■ WHAT YOU HAVE TO DO
Using the material below, print the line that contains "What Blender Python", the line that contains "R = math.radians", and every line in between, exactly and nothing else.

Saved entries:
'''

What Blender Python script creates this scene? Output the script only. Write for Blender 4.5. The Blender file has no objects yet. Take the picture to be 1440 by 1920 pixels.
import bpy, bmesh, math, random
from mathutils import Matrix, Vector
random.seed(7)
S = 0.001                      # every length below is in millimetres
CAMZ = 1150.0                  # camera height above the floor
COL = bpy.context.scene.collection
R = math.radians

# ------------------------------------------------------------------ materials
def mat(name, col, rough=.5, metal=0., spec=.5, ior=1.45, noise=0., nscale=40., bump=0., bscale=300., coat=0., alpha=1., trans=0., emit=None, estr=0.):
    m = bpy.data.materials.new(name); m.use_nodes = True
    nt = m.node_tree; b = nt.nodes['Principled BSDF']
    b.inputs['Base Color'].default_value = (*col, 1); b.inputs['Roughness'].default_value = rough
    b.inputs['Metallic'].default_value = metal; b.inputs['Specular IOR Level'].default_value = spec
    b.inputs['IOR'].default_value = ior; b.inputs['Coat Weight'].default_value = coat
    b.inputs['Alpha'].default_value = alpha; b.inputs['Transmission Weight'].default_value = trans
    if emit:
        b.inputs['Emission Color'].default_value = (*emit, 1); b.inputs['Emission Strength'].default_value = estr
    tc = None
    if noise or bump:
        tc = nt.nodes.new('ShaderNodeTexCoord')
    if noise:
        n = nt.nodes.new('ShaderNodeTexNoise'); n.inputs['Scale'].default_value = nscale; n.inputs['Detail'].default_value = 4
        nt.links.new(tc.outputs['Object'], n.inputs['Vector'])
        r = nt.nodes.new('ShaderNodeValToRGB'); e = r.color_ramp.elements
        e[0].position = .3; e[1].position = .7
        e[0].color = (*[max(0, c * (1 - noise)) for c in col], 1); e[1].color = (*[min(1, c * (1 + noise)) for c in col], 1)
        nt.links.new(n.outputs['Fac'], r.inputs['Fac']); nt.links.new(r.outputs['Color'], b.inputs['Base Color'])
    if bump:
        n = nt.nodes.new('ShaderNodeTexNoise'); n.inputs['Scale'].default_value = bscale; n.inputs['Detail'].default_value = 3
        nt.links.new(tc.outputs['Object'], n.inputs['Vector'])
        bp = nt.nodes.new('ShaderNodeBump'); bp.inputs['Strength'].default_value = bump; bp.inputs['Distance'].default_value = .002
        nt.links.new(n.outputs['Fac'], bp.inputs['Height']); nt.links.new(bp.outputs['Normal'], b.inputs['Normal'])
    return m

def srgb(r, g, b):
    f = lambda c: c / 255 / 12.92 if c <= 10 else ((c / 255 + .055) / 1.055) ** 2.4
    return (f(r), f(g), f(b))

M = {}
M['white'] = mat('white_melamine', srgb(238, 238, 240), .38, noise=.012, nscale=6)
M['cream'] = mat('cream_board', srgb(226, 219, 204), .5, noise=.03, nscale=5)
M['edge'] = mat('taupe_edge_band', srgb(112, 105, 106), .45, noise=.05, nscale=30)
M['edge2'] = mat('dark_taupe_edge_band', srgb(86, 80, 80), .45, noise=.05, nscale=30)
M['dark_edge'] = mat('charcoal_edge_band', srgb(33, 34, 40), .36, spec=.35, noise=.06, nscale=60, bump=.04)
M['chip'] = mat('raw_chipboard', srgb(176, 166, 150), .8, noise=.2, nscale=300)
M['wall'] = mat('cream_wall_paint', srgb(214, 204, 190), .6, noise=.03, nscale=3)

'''
'''

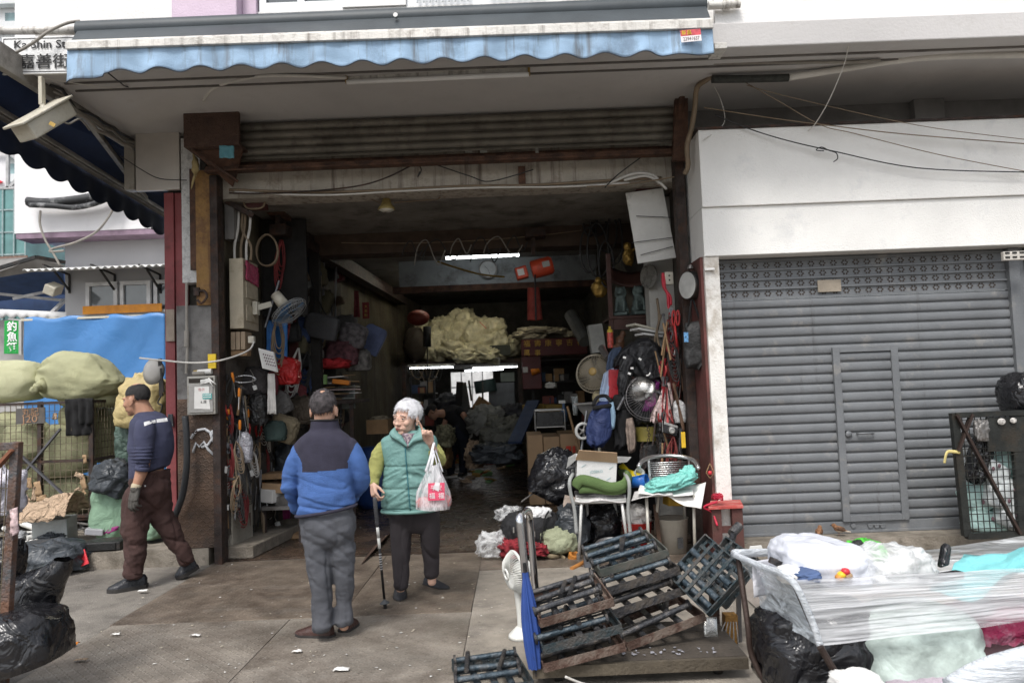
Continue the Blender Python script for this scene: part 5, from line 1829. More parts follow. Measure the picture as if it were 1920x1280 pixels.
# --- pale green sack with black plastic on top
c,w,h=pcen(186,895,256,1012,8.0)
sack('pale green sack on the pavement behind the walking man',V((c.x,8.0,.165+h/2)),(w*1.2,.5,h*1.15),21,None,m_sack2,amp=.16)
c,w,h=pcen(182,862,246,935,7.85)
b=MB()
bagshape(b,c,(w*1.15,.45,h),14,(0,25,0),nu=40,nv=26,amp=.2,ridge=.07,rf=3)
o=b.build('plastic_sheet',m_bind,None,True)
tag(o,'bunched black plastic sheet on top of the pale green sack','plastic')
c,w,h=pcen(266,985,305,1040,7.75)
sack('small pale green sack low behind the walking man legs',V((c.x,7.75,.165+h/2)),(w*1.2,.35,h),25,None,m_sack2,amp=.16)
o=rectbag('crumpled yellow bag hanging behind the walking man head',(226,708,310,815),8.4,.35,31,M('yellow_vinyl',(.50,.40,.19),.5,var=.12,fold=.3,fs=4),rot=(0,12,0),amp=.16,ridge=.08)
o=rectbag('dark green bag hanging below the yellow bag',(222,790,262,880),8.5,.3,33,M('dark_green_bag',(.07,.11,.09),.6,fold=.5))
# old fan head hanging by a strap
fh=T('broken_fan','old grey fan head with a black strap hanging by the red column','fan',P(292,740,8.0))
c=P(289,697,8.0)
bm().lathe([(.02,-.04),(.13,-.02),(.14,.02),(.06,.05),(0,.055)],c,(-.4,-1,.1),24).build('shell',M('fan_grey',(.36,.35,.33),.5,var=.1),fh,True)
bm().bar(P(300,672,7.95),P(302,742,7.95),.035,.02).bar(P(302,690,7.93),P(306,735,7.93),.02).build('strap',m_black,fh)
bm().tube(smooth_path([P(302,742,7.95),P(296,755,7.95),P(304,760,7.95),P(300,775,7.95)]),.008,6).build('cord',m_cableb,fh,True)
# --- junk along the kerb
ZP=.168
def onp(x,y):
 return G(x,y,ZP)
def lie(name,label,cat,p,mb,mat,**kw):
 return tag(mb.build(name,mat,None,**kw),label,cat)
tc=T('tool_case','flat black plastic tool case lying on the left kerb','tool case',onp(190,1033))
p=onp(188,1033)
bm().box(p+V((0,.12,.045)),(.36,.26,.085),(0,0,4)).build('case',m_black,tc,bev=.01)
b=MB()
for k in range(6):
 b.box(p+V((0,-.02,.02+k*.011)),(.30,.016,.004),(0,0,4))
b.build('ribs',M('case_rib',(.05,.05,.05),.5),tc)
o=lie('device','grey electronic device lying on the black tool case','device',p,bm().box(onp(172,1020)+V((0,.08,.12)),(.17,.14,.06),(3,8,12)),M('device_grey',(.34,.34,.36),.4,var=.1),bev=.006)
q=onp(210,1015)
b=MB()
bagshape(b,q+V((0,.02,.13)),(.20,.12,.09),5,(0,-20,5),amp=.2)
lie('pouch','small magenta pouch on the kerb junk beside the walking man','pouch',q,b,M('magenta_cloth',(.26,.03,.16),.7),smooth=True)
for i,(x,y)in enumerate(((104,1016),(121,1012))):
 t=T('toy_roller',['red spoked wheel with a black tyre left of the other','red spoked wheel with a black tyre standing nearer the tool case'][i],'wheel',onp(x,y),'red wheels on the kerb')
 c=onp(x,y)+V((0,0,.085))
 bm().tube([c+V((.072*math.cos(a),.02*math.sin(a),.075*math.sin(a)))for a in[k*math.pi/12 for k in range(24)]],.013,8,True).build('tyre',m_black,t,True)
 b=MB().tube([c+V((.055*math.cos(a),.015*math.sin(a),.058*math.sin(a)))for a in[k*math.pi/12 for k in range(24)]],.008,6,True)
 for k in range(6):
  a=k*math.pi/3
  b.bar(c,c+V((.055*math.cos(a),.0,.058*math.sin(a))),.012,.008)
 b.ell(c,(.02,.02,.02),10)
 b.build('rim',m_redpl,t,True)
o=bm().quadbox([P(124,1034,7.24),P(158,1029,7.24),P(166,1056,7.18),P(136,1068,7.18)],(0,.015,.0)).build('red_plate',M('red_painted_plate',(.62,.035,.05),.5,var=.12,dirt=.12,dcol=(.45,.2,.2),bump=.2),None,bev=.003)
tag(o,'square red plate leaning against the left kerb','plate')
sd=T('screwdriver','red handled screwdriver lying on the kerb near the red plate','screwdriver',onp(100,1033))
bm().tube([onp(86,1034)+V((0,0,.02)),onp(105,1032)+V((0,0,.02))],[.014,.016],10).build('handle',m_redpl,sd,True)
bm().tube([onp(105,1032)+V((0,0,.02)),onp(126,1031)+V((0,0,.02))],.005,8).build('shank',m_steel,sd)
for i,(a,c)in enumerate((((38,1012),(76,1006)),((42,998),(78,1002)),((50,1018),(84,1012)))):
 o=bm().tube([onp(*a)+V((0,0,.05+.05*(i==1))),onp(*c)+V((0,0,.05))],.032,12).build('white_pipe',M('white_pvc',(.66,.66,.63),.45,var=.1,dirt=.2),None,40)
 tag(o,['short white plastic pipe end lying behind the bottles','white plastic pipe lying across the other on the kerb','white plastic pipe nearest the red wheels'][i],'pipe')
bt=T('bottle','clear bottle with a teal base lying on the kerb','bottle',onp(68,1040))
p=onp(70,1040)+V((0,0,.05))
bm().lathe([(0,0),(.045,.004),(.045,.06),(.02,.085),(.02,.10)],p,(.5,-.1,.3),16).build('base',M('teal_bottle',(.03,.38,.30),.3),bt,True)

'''

■ TASK OUTPUT
What Blender Python script creates this scene? Output the script only. Write for Blender 4.5. The Blender file has no objects yet. Take the picture to be 1440 by 1920 pixels.
import bpy, bmesh, math, random
from mathutils import Matrix, Vector
random.seed(7)
S = 0.001                      # every length below is in millimetres
CAMZ = 1150.0                  # camera height above the floor
COL = bpy.context.scene.collection
R = math.radians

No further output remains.